How Funding Cuts are Tied to Enrollment

For families with children in the Boston Public Schools, it is not uncommon to hear of budget cuts for the following school year; news that is delivered annually to school communities just prior to the holiday break in December.

The amounts vary school by school, and year by year, but these cuts are based on one key determining factor: how many children are projected to be enrolled in each school for the following year.

The city’s ongoing loss of school-aged children will continue to have financial consequences for all Boston schools if it remains unaddressed.  As illustrated in our latest video, just looking at the enrollment of Brighton High School tells a compelling tale. In 10 years, the high school’s enrollment has dwindled from 1,208 students to 535 in the 2019-20 school year.
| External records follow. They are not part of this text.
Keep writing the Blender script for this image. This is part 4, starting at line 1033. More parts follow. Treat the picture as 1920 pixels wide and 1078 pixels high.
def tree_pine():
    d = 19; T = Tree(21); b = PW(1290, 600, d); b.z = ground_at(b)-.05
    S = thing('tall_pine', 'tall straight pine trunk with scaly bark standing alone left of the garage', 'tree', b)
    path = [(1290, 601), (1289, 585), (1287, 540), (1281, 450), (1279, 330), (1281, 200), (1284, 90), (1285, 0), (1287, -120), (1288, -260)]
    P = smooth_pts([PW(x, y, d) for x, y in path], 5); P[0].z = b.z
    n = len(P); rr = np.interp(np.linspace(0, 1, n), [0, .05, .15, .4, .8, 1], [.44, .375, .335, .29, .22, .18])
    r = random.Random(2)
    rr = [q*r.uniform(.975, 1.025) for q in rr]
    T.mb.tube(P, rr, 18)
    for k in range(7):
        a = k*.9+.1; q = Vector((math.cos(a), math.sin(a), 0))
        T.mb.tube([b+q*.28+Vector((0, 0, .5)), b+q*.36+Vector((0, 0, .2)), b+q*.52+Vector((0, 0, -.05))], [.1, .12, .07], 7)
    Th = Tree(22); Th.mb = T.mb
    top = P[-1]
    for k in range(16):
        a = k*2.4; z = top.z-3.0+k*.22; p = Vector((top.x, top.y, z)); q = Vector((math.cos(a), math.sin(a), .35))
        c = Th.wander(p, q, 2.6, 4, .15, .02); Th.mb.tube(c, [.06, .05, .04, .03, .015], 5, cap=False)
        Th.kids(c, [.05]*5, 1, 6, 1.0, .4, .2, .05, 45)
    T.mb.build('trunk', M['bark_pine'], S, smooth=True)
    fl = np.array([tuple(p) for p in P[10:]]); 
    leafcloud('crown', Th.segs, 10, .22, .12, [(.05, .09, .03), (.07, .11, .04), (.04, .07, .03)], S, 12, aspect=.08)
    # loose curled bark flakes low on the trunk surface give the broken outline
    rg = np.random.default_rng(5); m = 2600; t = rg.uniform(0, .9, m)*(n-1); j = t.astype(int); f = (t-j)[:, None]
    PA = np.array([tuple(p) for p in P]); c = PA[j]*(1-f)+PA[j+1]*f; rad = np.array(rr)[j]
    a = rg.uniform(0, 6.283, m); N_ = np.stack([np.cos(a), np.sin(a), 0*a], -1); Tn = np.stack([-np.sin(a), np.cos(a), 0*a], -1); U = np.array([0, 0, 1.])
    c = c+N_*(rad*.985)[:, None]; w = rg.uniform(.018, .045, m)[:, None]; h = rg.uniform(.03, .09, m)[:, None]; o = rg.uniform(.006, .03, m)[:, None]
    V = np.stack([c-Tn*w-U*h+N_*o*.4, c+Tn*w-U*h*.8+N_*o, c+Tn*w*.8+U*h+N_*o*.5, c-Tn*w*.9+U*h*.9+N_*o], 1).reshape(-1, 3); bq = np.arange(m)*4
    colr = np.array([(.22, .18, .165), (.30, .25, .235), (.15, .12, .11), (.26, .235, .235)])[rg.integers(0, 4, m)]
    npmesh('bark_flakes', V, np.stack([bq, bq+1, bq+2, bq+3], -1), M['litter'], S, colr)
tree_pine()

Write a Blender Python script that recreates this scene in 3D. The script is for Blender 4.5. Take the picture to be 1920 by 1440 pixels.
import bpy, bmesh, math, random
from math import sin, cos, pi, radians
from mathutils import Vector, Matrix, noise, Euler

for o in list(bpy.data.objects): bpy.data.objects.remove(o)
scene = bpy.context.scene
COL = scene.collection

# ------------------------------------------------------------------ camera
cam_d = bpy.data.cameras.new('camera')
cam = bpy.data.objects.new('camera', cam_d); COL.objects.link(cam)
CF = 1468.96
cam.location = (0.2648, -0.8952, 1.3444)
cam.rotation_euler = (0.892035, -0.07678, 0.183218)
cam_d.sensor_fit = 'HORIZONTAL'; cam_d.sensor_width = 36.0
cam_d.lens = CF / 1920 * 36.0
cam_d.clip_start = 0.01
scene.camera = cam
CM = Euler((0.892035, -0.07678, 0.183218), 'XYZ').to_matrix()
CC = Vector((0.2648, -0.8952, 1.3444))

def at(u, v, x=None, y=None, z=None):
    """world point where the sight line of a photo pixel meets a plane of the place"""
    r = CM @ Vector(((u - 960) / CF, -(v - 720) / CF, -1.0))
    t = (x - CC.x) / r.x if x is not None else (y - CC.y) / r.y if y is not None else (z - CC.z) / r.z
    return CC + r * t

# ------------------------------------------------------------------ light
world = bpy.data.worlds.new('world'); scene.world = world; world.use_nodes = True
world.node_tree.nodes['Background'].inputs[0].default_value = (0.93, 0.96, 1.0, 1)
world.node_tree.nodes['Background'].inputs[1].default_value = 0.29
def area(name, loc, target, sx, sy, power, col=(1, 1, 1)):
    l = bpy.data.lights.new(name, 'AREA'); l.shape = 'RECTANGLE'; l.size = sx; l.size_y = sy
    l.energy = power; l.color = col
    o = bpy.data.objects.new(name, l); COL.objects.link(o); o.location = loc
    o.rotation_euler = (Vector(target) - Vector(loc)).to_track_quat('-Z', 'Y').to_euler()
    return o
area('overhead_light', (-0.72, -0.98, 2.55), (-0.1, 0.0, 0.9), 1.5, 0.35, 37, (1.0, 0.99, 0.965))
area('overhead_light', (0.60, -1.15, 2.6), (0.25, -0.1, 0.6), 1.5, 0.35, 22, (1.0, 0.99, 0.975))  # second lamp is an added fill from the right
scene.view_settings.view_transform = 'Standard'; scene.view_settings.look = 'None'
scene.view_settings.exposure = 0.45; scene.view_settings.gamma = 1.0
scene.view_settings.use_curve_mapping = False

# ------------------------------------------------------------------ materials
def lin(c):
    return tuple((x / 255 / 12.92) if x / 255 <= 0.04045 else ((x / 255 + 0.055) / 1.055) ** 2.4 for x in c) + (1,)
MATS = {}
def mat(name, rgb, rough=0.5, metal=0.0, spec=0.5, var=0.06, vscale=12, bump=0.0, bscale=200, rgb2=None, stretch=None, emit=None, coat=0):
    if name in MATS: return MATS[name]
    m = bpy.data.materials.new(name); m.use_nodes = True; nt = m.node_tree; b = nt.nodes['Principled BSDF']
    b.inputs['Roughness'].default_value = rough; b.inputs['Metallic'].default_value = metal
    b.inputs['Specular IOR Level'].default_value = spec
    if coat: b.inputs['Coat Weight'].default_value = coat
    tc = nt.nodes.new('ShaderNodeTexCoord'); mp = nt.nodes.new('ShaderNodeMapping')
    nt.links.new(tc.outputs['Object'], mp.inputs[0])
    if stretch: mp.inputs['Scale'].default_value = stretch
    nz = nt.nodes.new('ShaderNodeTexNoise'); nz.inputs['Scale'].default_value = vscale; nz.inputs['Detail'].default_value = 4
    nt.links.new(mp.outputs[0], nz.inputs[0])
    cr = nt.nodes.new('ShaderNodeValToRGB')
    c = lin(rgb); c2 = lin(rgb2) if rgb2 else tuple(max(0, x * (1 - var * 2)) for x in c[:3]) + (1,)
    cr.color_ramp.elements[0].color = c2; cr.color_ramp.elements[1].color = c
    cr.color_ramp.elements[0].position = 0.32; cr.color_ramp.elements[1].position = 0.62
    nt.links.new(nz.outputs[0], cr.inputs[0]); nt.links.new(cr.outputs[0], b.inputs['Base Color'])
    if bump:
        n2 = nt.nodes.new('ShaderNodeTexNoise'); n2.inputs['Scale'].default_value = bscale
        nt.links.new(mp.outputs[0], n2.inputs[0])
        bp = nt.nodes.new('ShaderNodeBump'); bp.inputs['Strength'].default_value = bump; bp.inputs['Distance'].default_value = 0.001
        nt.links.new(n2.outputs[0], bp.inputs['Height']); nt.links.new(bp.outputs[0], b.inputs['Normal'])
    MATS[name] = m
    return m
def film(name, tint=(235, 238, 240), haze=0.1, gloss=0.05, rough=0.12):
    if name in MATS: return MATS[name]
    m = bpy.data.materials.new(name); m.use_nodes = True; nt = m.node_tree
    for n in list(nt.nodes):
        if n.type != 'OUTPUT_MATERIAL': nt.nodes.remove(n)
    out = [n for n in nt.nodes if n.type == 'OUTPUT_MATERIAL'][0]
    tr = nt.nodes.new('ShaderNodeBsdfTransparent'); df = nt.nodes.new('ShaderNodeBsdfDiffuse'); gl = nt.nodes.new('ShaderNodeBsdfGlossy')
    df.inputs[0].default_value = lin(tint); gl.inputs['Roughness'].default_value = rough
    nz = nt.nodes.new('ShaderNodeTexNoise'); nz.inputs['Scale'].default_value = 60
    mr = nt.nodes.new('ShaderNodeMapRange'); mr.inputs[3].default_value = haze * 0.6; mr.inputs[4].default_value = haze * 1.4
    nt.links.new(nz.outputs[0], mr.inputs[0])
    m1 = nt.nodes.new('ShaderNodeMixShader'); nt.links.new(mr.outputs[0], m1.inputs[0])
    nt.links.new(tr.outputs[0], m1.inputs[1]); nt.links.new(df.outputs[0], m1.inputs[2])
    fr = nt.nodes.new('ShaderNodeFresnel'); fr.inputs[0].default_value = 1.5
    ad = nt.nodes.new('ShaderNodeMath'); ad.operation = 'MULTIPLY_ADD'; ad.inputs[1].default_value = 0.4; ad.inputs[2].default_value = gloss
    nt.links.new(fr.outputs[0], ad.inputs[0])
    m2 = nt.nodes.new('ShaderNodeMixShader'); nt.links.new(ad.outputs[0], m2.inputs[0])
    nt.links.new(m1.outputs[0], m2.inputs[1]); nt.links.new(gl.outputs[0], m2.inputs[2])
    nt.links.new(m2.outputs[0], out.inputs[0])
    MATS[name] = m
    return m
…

As enrollment drops in schools across the city, so too does the amount of funding each school receives under the district’s current method of funding schools, known as Weighted Student Funding.  For schools with declining enrollments, the loss of funding means the loss of opportunities, resources, and specialities. Art and music are often the first to go, field trips may be non-existent, and key explorations in computers and science are limited, at best.  Essential student supports, like mental health counselors, are also thinly spread across the district at a time when the demand for them far exceeds the supply.

In a nutshell, all students potentially suffer from having resources spread thin, and students in schools with low enrollment in particular are likely to receive less than students in the district’s fully enrolled schools.  There are no easy answers to this problem.  

Honest dialogue is required from city leaders in order to find real solutions.  Such dialogue needs to focus on the goal as well as the problems. SchoolFacts Boston would humbly submit that the idea of giving every student state of the art schools that are fully enrolled, fully staffed, and full service is a worthy goal and where the conversation should begin.